10.10.2018

Industry Waits for Blockchain 2.0

10.10.2018

Even after a few years of non-stop blockchain evangelization, Wall Street still needs to wait a few more years before it sees mass adoption of the technology, according to leading blockchain experts.

The industry is in the equivalent of the third grade regarding the blockchain’s maturity, according to Michael Novogratz, chief executive, Galaxy Digital Capital Management and who spoke during the Finance Disrupted conference recently hosted by The Economist in Manhattan.

“The technology remains new and most of the public blockchains are way too slow for anything but proofs-of-concept,” he said.

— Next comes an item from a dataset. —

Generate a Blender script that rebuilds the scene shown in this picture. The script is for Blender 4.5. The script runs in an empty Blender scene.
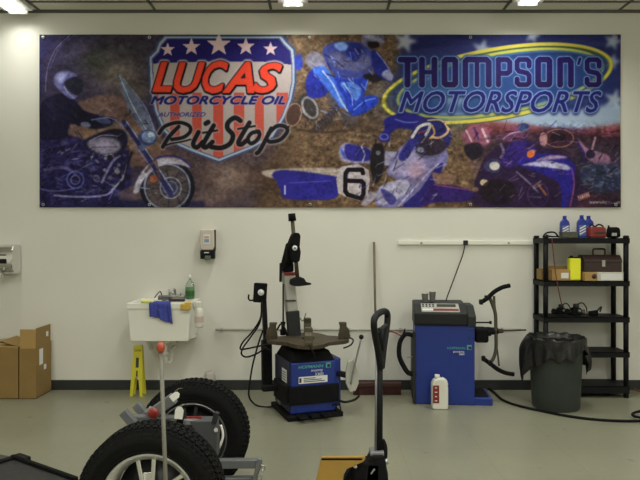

Many blockchain backers and participants have found a workaround the performance bottleneck by establishing side chains that process transactions in a centralized fashion before hashing the transactions onto the original blockchain.

“It is a short-term fix,” noted Novogratz. “It will be two to five years or three to six years when computer software can catch up and be able to process millions of transactions per second.”

However, the first-generation blockchains have been viable for cryptocurrencies, which has been the dominant use case of real people in the real world, according to fellow panelist Amber Baldet, co-founder and CEO of Clovyr.

“The real successes that will come out in the next year or so is the mutualization of infrastructure, mostly for the post-trade infrastructure in the financial services industry,” she added. “That is a concrete use case like what the Australian Stock Exchange and the DTCC are doing.”

Baldet expects that blockchains eventually will act as the connective tissue between decentralized data sets.

“They will allow enterprises to cross the trust boundaries and collaborate with people that they do not necessarily trust,” said Baldet.

Enterprise blockchains likely we get a boost in their development as the two leading industry blockchain organizations, the Enterprise Ethereum Alliance and the Hyperledger open-sourced project, have cross joined their organizations at an associate level.

The two organizations are not identical as the Enterprise Ethereum Alliance is a standards body and Hyperledger is a code repository for multiple blockchain-related projects.

“The initial goal was to smoosh everything together as enterprise blockchain, but technology does not work just by smooshing it together,” said Baldet. “There is going to be a lot of politics, commercialization, and technical work that needs to happen before we have some sort of de facto stack that businesses can use.”